Remarks from Wes Bryant
With all the frustration, anger, and confusion we’d felt about our mission since hitting the ground for the Iraq crisis in June, once ISIS began their campaign of inhumanity against the Yazidis and their all-out assault on the Kurds our mission drastically changed.
As soon as President Obama was briefed on the crisis on Sinjar Mountain and the ISIS forces advancing toward the Kurdish capital of Erbil where our special operations forces were embedded with the Peshmerga, his administration sent down a rapid shift in policy. Suddenly, we had the authority to act—and with a vengeance.
Our SOTF-I in Baghdad and the special operations task force in the north pushed teams to assess the refugee situation in the mountains and to assist with humanitarian airdrops and evacuation support. Along with that, America let loose airpower on ISIS in a far bigger way.
To relieve Sinjar Mountain and safeguard Erbil, the small special operations task force near Erbil established an ad hoc strike cell. We sent a couple of our SOF TACP JTACs, Marcus and Will, to assist their cell. Soon their coalition airstrikes were destroying ISIS forces in the region—hitting convoy after convoy of armored Humvees and other tactical vehicles that ISIS had captured from Iraqi and Kurdish military forces in their previous victories. They hammered every ISIS position found west of Erbil and around the Sinjar mountain range. The relief of the ISIS siege on Sinjar and the safeguarding of Erbil happened because of the efforts of the special operations strike cell in the north.

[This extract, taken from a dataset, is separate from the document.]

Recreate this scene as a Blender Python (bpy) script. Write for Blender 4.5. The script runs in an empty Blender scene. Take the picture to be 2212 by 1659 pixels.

Shortly after the liberation of the Yazidis at Sinjar Mountain, President Obama gave a speech on the mission against ISIS in Iraq, where he reminded the world what it means for America to use its might for the good of humanity:
When we helped prevent the massacre of civilians trapped on a distant mountain, here’s what one of them said. “We owe our American friends our lives. Our children will always remember that there was someone who felt our struggle and made a long journey to protect innocent people.”3
ISIS was an insurgency unlike any we had ever faced. They propagated a widespread and systematic method of brutality in their war fighting and displayed tactical abilities and a level of organizational discipline unprecedented for an insurgency force. And they were the most fanatical group we’d ever seen. The fact that we were, at last, hunting and killing such an animalistic enemy on a large scale was satisfying to us all on a primal level.